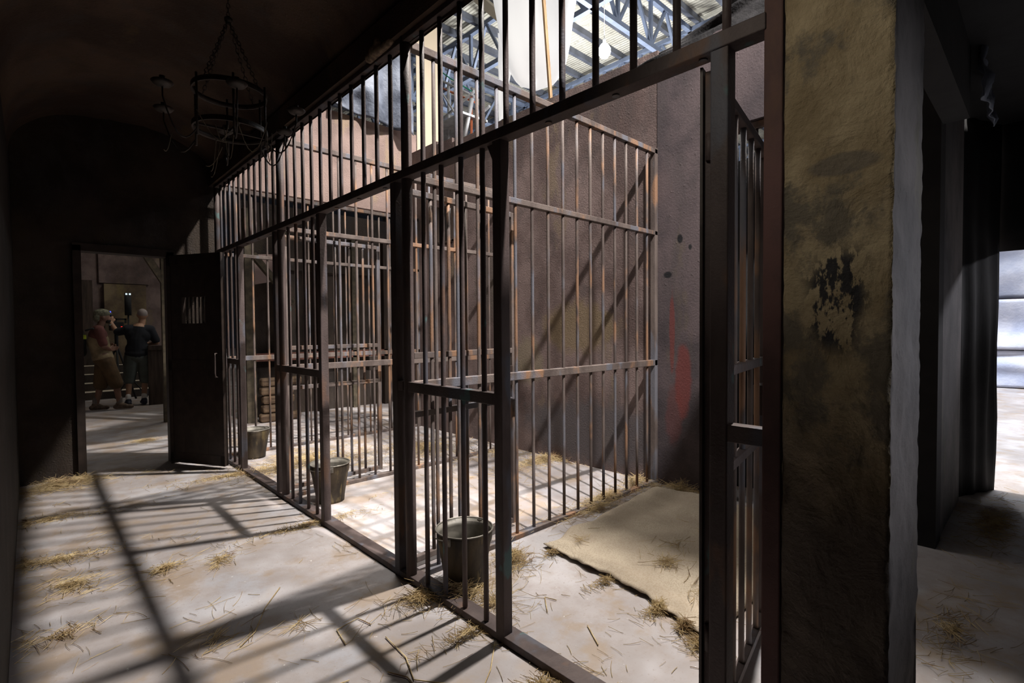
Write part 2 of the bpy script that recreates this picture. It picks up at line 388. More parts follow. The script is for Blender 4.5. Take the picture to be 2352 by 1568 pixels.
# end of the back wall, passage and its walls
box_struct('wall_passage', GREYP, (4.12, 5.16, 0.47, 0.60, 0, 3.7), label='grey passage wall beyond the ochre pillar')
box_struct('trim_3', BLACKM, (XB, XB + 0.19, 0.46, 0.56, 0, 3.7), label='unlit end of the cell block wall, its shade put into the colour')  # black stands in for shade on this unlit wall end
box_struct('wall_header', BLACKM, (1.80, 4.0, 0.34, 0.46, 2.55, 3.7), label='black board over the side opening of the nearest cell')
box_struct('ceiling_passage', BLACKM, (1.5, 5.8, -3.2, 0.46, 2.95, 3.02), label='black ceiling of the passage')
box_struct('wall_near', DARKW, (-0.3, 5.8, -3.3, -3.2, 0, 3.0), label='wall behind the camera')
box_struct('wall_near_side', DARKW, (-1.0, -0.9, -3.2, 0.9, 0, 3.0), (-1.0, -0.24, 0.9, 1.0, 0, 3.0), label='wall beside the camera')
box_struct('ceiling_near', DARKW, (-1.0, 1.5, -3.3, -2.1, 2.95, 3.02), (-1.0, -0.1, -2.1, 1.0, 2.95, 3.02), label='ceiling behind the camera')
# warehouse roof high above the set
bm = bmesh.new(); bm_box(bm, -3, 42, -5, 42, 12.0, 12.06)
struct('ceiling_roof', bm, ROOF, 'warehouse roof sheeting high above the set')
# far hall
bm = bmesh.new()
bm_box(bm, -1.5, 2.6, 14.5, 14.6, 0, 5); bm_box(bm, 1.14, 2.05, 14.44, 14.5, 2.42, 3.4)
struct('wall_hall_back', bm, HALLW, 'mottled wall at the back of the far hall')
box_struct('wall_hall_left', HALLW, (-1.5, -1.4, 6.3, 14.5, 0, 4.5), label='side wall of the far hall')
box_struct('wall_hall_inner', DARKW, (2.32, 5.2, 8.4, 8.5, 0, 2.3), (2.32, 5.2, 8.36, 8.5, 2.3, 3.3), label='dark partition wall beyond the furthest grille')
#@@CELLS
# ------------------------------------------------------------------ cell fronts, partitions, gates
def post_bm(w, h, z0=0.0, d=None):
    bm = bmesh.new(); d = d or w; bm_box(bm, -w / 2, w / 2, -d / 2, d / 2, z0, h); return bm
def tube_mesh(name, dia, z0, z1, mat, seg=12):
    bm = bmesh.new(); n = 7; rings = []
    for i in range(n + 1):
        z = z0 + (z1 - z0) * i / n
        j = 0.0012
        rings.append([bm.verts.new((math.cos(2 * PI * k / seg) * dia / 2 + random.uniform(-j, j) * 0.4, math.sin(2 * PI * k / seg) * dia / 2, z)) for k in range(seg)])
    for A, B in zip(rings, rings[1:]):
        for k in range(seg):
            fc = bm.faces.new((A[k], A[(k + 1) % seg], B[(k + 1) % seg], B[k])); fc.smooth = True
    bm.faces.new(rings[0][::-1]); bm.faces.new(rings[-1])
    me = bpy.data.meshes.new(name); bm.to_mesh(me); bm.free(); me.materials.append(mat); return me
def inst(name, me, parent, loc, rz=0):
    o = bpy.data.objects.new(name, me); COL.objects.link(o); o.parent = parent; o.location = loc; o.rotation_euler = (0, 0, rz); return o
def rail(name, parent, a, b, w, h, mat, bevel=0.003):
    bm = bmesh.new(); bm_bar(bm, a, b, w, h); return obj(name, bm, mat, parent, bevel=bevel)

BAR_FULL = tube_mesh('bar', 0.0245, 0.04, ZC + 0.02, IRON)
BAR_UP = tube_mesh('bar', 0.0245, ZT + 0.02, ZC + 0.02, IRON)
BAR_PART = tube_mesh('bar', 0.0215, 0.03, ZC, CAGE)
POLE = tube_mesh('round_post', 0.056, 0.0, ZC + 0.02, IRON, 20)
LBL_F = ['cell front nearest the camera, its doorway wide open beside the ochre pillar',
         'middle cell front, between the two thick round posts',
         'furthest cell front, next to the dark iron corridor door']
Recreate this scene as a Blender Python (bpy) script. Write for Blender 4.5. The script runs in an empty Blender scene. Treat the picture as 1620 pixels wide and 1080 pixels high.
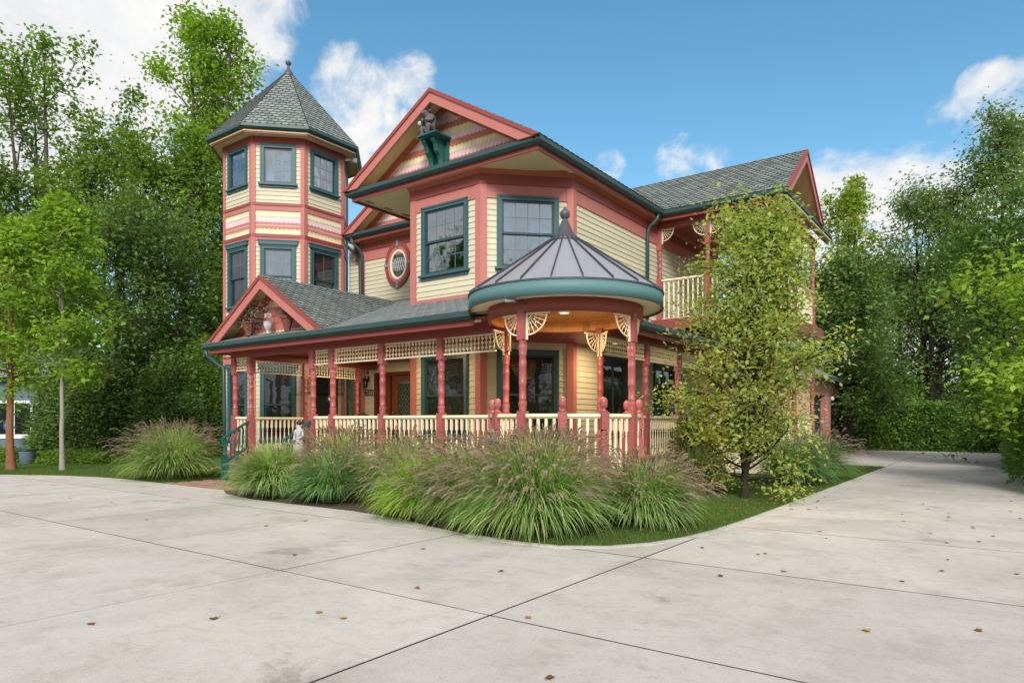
+ + + +
• **AIM OF THE EXERCISE**: Quote the preceding listing precisely and completely, omitting its images.

• **RESULT BELOW**:
Write part 2 of the bpy script that recreates this picture. It picks up at line 388. More parts follow. The script is for Blender 4.5. Take the picture to be 2352 by 1568 pixels.
# end of the back wall, passage and its walls
box_struct('wall_passage', GREYP, (4.12, 5.16, 0.47, 0.60, 0, 3.7), label='grey passage wall beyond the ochre pillar')
box_struct('trim_3', BLACKM, (XB, XB + 0.19, 0.46, 0.56, 0, 3.7), label='unlit end of the cell block wall, its shade put into the colour')  # black stands in for shade on this unlit wall end
box_struct('wall_header', BLACKM, (1.80, 4.0, 0.34, 0.46, 2.55, 3.7), label='black board over the side opening of the nearest cell')
box_struct('ceiling_passage', BLACKM, (1.5, 5.8, -3.2, 0.46, 2.95, 3.02), label='black ceiling of the passage')
box_struct('wall_near', DARKW, (-0.3, 5.8, -3.3, -3.2, 0, 3.0), label='wall behind the camera')
box_struct('wall_near_side', DARKW, (-1.0, -0.9, -3.2, 0.9, 0, 3.0), (-1.0, -0.24, 0.9, 1.0, 0, 3.0), label='wall beside the camera')
box_struct('ceiling_near', DARKW, (-1.0, 1.5, -3.3, -2.1, 2.95, 3.02), (-1.0, -0.1, -2.1, 1.0, 2.95, 3.02), label='ceiling behind the camera')
# warehouse roof high above the set
bm = bmesh.new(); bm_box(bm, -3, 42, -5, 42, 12.0, 12.06)
struct('ceiling_roof', bm, ROOF, 'warehouse roof sheeting high above the set')
# far hall
bm = bmesh.new()
bm_box(bm, -1.5, 2.6, 14.5, 14.6, 0, 5); bm_box(bm, 1.14, 2.05, 14.44, 14.5, 2.42, 3.4)
struct('wall_hall_back', bm, HALLW, 'mottled wall at the back of the far hall')
box_struct('wall_hall_left', HALLW, (-1.5, -1.4, 6.3, 14.5, 0, 4.5), label='side wall of the far hall')
box_struct('wall_hall_inner', DARKW, (2.32, 5.2, 8.4, 8.5, 0, 2.3), (2.32, 5.2, 8.36, 8.5, 2.3, 3.3), label='dark partition wall beyond the furthest grille')
#@@CELLS
# ------------------------------------------------------------------ cell fronts, partitions, gates
def post_bm(w, h, z0=0.0, d=None):
    bm = bmesh.new(); d = d or w; bm_box(bm, -w / 2, w / 2, -d / 2, d / 2, z0, h); return bm
def tube_mesh(name, dia, z0, z1, mat, seg=12):
    bm = bmesh.new(); n = 7; rings = []
    for i in range(n + 1):
        z = z0 + (z1 - z0) * i / n
        j = 0.0012
        rings.append([bm.verts.new((math.cos(2 * PI * k / seg) * dia / 2 + random.uniform(-j, j) * 0.4, math.sin(2 * PI * k / seg) * dia / 2, z)) for k in range(seg)])
    for A, B in zip(rings, rings[1:]):
        for k in range(seg):
            fc = bm.faces.new((A[k], A[(k + 1) % seg], B[(k + 1) % seg], B[k])); fc.smooth = True
    bm.faces.new(rings[0][::-1]); bm.faces.new(rings[-1])
    me = bpy.data.meshes.new(name); bm.to_mesh(me); bm.free(); me.materials.append(mat); return me
def inst(name, me, parent, loc, rz=0):
    o = bpy.data.objects.new(name, me); COL.objects.link(o); o.parent = parent; o.location = loc; o.rotation_euler = (0, 0, rz); return o
def rail(name, parent, a, b, w, h, mat, bevel=0.003):
    bm = bmesh.new(); bm_bar(bm, a, b, w, h); return obj(name, bm, mat, parent, bevel=bevel)

BAR_FULL = tube_mesh('bar', 0.0245, 0.04, ZC + 0.02, IRON)
BAR_UP = tube_mesh('bar', 0.0245, ZT + 0.02, ZC + 0.02, IRON)
BAR_PART = tube_mesh('bar', 0.0215, 0.03, ZC, CAGE)
POLE = tube_mesh('round_post', 0.056, 0.0, ZC + 0.02, IRON, 20)
LBL_F = ['cell front nearest the camera, its doorway wide open beside the ochre pillar',
         'middle cell front, between the two thick round posts',
         'furthest cell front, next to the dark iron corridor door']
Recreate this scene as a Blender Python (bpy) script. Write for Blender 4.5. The script runs in an empty Blender scene. Treat the picture as 1620 pixels wide and 1080 pixels high.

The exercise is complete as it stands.